Monday, December 8, 2014

Miami-Dade County Enacts Ordinance Prohibiting Discrimination Against Transgender People

           Invoking its power to legislate for the public safety, health, and general welfare of the county’s residents, the Miami-Dade County Commission has approved, by an 8-3 vote, an ordinance that bans discrimination against transgender and gender non-conforming people.
            The commission voted on December 2, 2014, for the measure, which expands the county's law that prohibits discrimination in housing, employment, and public accommodations to also include transgendered people and discrimination based on gender identity or gender expression. The law already bans discrimination based on other categories, such as gender, religion, race, ethnicity, and sexual orientation.

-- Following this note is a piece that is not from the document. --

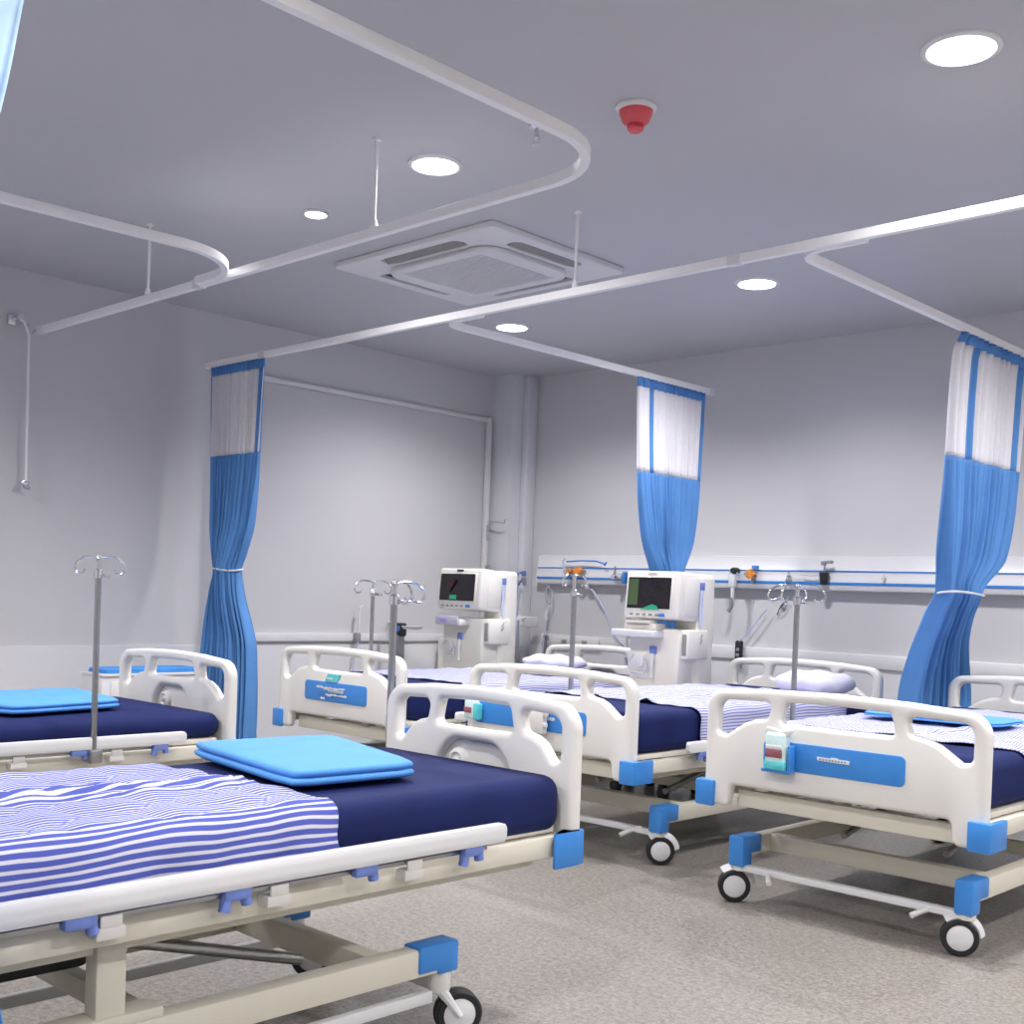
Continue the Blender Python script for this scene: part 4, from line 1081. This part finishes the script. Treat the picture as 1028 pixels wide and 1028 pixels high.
t = thing('socket_strip', 'white socket strip with small switches on the bumper board behind drip pole', 'socket strip', (-5.75, YB - .032, .775))
MB().box((-.22, -.016, -.034), (.24, 0, .034), .006).build('plate', M['plastic'], t)
for k in range(3): MB().box((-.12 + k * .10, -.022, -.014), (-.07 + k * .10, -.014, .014), .004).build('switch', M['grey'] if k != 1 else M['beige'], t)
t = thing('wall_bracket', 'short grey bracket on bumper board left of the socket strip', 'bracket', (-6.03, YB - .032, .78))
MB().tube([(0, -.02, .02), (0, -.02, -.12)], .010, 10).box((-.018, -.03, .0), (.018, .0, .035), .005).build('arm', M['steel'], t)

# power cord under the nearest bed
o = MB().tube([(-2.35, .62, .365), (-2.37, .60, .30), (-2.42, .55, .18), (-2.50, .50, .05), (-2.58, .47, .008), (-2.75, .45, .008)], .005, 8).build('power_cord', M['black'])
tag(o, 'thin black power cord hanging under the nearest bed', 'cord')

# ------------------------------------------------------------------ camera
cam = bpy.data.cameras.new('camera'); co = bpy.data.objects.new('camera', cam); COL.objects.link(co)
yaw, pitch, roll, fpx, cyp = .764852, -.02, -.0361912, 1185.912, 622.1076
F = Vector((-math.sin(yaw) * math.cos(pitch), math.cos(yaw) * math.cos(pitch), math.sin(pitch)))
r0 = Vector((math.cos(yaw), math.sin(yaw), 0)); d0 = F.cross(r0)
rr = r0 * math.cos(roll) + d0 * math.sin(roll); dd = d0 * math.cos(roll) - r0 * math.sin(roll)
mw = Matrix((rr, -dd, -F)).transposed().to_4x4(); mw.translation = (0, 0, 1.1)
co.matrix_world = mw
cam.sensor_width = 36; cam.sensor_fit = 'HORIZONTAL'; cam.lens = 36 * fpx / 1028; cam.shift_y = (cyp - 514) / 1028
cam.clip_start = .05
scene.camera = co
w = bpy.data.worlds.new('world'); scene.world = w; w.use_nodes = True
w.node_tree.nodes['Background'].inputs[0].default_value = (.6, .7, .85, 1); w.node_tree.nodes['Background'].inputs[1].default_value = .3
vs = scene.view_settings
vs.view_transform = 'Standard'; vs.look = 'None'; vs.exposure = 0.22; vs.gamma = 1.0
try: vs.use_curve_mapping = False
except Exception: pass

            "Transgender people need that protection because there is such gross misinformation out there," said Commissioner Sally Heyman, who supported the ordinance.

            “Gender identity” is defined in the new law as “a person's innate, deeply felt psychological identification as a man, woman or some other gender, which may or may not correspond to the sex assigned to them at birth (e.g., the sex listed on their birth certificate).” 

            “Gender expression” is defined as “all of the external characteristics and behaviors that are socially defined as either masculine or feminine, such as dress, grooming, mannerisms, speech patterns and social interactions. Social or cultural norms can vary widely and some characteristics that may be accepted as masculine, feminine or neutral in one culture may not be assessed similarly in another.”
            The new ordinance provides limited exemptions from the reach of some of its prohibition against unlawful housing practices in sales or rentals to religious organizations, housing for older persons, and lodgings operated by private clubs not in fact open to the public.
            A 2011 study by the National Center for Transgender Equality and the National Gay and Lesbian Task Force found that the combination of anti-transgender bias and persistent structural racism throughout the United States was especially devastating for transgender people of color

            Miami-Dade is one of more than 20 Florida municipalities – including the cities of Gainesville, Tampa, Miami Beach, and Key West -- to enact such a measure. The Miami-Dade HIV/AIDS Partnership estimates that there are between 5,020 and 20,080 transgender people living in Miami-Dade County.

            The new ordinance will be enforced by the Miami-Dade Commission on Human Rights (“Human Rights Commission”), which already has jurisdiction to hear complaints of discrimination in employment, family leave, public accommodations, credit and financing practices, and housing accommodations because of race, color, religion, ancestry, national origin, sex, pregnancy, age, disability, marital status, familial status, sexual orientation, and source of income.

            Neither the federal nor the State of Florida’s civil rights laws extend similar protections based on gender identity or gender expression in the areas of employment, housing, or public accommodations.

            Opponents of the new law argued that the expanded law would erase the privacy barriers between men and women in bathrooms, dressing rooms, and locker rooms.

            The newly enacted ordinance does not contain any specific language regarding which bathroom – men’s or women’s – transgender people should be allowed to use.
            After the vote, Tony Lima, executive director of the LGBT (lesbian, gay, bisexual, and transgender) rights group SAVE, said he thinks there’s a “good chance” that opponents will try to challenge the ordinance with a ballot measure at a future county-wide election.